To collect these ridiculous qualities in a mate, Dr. George W. Crane, Ph. D., M.D. (the Marital Rating Scale’s creator) interviewed 600 husbands on their wives’ positive and negative qualities then narrowed it down to the 50 most popular (12 of which you can see in the photo below). The cherry on top of this not-so-credible sundae of bullshit science was that Crane admitted without an ounce of shame that he used personal bias when weighing the items most important in marriage. (Evidently, a second opinion on red nail polish wasn’t necessary.)

marital rating scale

If you still can’t make sense of this barely legible rating scale (it is over 80 years old), I will highlight a few of the more standout behaviours on the chart:

Merits:

  • Dresses for breakfast
  • Personally puts children to bed
  • Never goes to bed angry, always makes up first
  • Lets husband sleep late on Sundays and holidays

Demerits:

  • Fails to sew on buttons or darn socks regularly
  • Wears red nail polish
  • Seams in hose often crooked
  • Goes to bed with curlers on her hair or much face cream
  • Puts her cold feet on husband at night to warm them

The test was intended to help husbands and wives exchange “constructive feedback” by highlighting frequent sources of irritation by calling out what ticks the other off. The results would then categorize the spouse on a scale from “very poor” to Stepford (a.k.a “very superior”). But it doesn’t end there. Men had a test of their own.

marital rating scale

Here are some highlights from theirs.

Merits:

  • Gives wife ample allowance or turns pay check over to her
  • Frequently compliments wife re looks, cooking, housekeeping, etc.
  • Reads newspaper, books or magazines aloud to wife

Demerits:

  • Reads newspaper at the table
  • Fails to come to table promptly when meal is ready
  • Compares wife unfavorably with his mother or other wives
  • Leaves dresser drawers open

Perhaps even more worrisome was that after the chart’s creation, this pseudo-love doctor then launched his own matchmaking service, a “sort of low-tech version of the popular matchmaking website eHarmony” according to American Psychological Association’s magazine.  And despite his now-controversial approach, many of his methods (which were greatly respected at the time) are still used by leading matchmaking companies — like rating partner’s characteristics, for instance.

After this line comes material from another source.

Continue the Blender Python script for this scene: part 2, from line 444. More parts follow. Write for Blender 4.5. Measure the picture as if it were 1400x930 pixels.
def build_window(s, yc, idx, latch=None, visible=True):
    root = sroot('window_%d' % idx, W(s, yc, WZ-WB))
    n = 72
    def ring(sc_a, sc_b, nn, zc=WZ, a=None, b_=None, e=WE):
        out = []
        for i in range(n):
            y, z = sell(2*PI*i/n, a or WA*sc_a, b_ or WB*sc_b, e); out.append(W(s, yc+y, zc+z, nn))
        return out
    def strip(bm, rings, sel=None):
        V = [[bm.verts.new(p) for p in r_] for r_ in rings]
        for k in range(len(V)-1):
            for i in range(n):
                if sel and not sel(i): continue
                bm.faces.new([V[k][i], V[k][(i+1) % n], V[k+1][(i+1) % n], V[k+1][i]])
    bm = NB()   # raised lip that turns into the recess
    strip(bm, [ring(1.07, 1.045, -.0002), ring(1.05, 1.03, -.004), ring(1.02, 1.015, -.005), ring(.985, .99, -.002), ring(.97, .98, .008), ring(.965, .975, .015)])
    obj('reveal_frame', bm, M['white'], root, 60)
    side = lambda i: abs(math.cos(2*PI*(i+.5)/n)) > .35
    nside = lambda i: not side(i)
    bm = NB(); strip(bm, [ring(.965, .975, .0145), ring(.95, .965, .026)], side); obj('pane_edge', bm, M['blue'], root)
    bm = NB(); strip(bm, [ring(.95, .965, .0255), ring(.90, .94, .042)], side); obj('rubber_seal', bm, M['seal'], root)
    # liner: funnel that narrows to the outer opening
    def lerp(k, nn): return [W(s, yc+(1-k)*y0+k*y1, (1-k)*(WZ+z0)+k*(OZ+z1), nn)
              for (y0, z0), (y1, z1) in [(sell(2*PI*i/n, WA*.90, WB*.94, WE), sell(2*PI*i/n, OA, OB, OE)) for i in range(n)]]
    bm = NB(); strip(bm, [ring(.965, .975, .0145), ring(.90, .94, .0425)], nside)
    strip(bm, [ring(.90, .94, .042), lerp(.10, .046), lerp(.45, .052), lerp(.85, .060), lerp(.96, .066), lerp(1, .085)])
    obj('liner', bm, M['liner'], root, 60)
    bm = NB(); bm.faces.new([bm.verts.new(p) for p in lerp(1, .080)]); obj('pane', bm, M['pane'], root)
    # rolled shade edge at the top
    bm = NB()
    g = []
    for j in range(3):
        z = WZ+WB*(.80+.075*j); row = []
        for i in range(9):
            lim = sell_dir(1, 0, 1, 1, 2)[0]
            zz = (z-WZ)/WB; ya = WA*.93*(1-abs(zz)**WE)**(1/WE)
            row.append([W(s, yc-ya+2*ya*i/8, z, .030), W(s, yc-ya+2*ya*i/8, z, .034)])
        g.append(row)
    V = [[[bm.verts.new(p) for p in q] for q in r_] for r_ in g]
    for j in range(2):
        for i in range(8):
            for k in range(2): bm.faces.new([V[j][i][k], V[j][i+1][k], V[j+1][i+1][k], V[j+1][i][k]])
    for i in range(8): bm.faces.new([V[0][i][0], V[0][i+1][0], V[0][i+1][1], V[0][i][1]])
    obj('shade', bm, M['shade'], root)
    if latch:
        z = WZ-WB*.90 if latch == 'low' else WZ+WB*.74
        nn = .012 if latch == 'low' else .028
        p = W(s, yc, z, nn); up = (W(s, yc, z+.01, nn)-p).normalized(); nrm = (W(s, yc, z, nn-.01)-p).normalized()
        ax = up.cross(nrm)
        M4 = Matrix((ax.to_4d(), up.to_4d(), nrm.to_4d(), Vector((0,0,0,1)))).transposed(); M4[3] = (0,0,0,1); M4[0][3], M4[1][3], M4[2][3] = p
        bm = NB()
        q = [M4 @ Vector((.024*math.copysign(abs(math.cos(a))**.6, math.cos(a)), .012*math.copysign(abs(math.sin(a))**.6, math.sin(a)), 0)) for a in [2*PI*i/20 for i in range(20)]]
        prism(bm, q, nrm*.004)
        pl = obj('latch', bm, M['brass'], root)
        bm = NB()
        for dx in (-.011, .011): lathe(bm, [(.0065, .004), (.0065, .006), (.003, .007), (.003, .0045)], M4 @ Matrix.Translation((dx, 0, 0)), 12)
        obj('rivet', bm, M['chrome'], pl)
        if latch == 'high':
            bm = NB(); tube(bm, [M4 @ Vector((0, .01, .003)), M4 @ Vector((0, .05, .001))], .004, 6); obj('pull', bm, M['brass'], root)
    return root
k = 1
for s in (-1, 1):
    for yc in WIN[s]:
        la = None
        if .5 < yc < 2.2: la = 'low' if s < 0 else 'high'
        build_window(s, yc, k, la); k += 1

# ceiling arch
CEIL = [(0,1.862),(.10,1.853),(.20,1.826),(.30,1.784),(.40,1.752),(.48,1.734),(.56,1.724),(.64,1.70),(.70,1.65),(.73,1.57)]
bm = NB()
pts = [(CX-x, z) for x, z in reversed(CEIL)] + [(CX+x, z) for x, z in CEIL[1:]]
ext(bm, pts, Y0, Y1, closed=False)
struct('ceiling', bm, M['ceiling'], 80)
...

Since times have certainly changed for the better, we here thought it would be fun to revamp some of these dated behaviours with those more appropriate to modern relationships.

Merit:

  • Deletes all exes from social media networks once things become official
  • Wishes Happy Birthday through text, phone call, Facebook and in person
  • Provides passwords to social media networks upon request
  • Sexts once or twice a week
  • Knows that Sunday nights are reserved solely for HBO

Demerit:

  • Plays Candy Crush while out for dinner
  • Doesn’t clear porn history
  • Changes relationship status to “It’s Complicated” after minor argument
  • Binge watches Netflix behind your back
  • Likes too many Instagram photos of one particular member of the opposite sex

Humour aside, if nothing else, there is a positive spin to Crane’s chart. This cryptic spin being that if your husband’s affinity to read the newspaper at the table is the biggest concern in your marriage, things really aren’t so bad. Just paint your nails red and get even.